O que se observa na Maré nada mais é do que a criminalização da pobreza. A premissa é a de que uma pessoa, por ser moradora de uma determinada comunidade, que abriga milhares de cidadãos, já presumidamente pode ser tratada como suspeita, já pode receber o tratamento que se dá a suspeitos. Não há qualquer previsão legal que permita tal procedimento.

É preciso lembrar que a Constituição Federal não está suspensa no Rio de Janeiro, os direitos fundamentais previstos no Artigo 5º da Lei Maior seguem vigente nas comunidades da capital fluminense ou onde quer que seja dentro das fronteiras brasileiras.”

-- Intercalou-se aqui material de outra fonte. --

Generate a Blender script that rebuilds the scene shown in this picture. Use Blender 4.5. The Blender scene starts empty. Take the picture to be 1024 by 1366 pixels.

André Castro – Defensor Público-Geral do Estado do Rio de Janeiro

“Sobre o fichamento de moradores de comunidades fluminenses por militares das Forças Armadas: a abordagem generalizada de cidadãos está em manifesto desacordo com a Constituição Federal e configura violação dos direitos fundamentais. Trata-se, portanto, de grave violação dos direitos à intimidade e a liberdade de locomoção.

É extremamente preocupante a ausência de transparência nas operações, são graves as notícias de expulsão de profissionais da imprensa dos locais onde essas ações estão sendo realizadas. Trata-se de inconstitucional violação ao exercício profissional do jornalista, que tem não apenas o direito, mas também o dever de informar à população sobre o trabalho das instituições.

Os agentes federais, como qualquer ente público, têm o dever administrativo de prestar contas à sociedade, além da estrita observância dos princípios constitucionais.”

Thayna Yaredy – Advogada especialista em questões raciais e violência institucional. Coordenadora de Direitos Humanos do IBCCRIM

“Além dos direitos fundamentais previstos na Constituição, ações como essa ferem tratados e convenções internacionais, como a Convenção Internacional dos Direitos Humanos e a Convenção sobre os Direitos da Criança. Esse tipo de catalogação não passa só pelos adultos, e viola normas supraconstitucionais.

O decreto de intervenção deveria conter a previsão dos procedimentos que seriam implementados, como seriam as abordagens, mas nunca indo além do permitido na Constituição. Mas, infelizmente, o decreto é omisso e inócuo nessas questões.

O comportamento do Exército caracteriza aplicação da violência para manutenção do poder, além de ser racista e discriminatório, criando cidadãos de primeira e segunda classe. Afinal, as ações de bloqueio e fichamento são feitas exclusivamente em comunidades, ocupadas por famílias negras e pobres. O arbítrio é relegado a determinados setores da sociedade, onde tradicionalmente qualquer tipo de violência é permitido. Em nome da segurança pública do asfalto, deixa-se de resguardar a a cidadania de quem mora no morro.

O estado de exceção só está acontecendo nas comunidades pobres, a exceção da atuação de segurança não está sendo utilizada nos bairros nobres. as pessoas são despidas da qualidade de ser humano nos morros, e chefes de tráfico do asfalto não são atingidos por qualquer ação.”

Breno Melaragno – Presidente da Comissão de Segurança Pública da OAB/RJ (Ordem dos Advogados do Brasil)

“Obrigar as pessoas a tirar fotos é ilegal, assim como fazer revistas de forma indiscriminada. Os agentes se excedem quando pedem para fotografar as pessoas, é um constrangimento ilegal e o cidadão pode (deveria poder) recusar.”

Yuri Felix – Professor de Direito Processual Penal e diretor do IBCCRIM

“Os direitos à personalidade e à liberdade de locomoção são fundamentais. São direitos que estão além de um decreto de intervenção. Não cabe ao Estado estabelecer as regras para que o indivíduo exercite essas prerrogativas. Quando o indivíduo se vê coagido a fornecer sua imagem e alguns dados, não sendo suspeito de qualquer delito, tem seus direitos mais básicos vilipendiados pela ação estatal.

Afirmar que o indivíduo deve andar com documento de documentação ou terá seu direito de locomoção cassado remete aos tempos da Ditadura Militar, quando existia a chamada “prisão para a averiguação”. Já não existe nenhuma previsão legal que permita algo nesse sentido

Estamos diante do arbítrio. Vivemos um período democraticamente complicado do ponto de vista de garantias fundamentais, para dizer o mínimo.”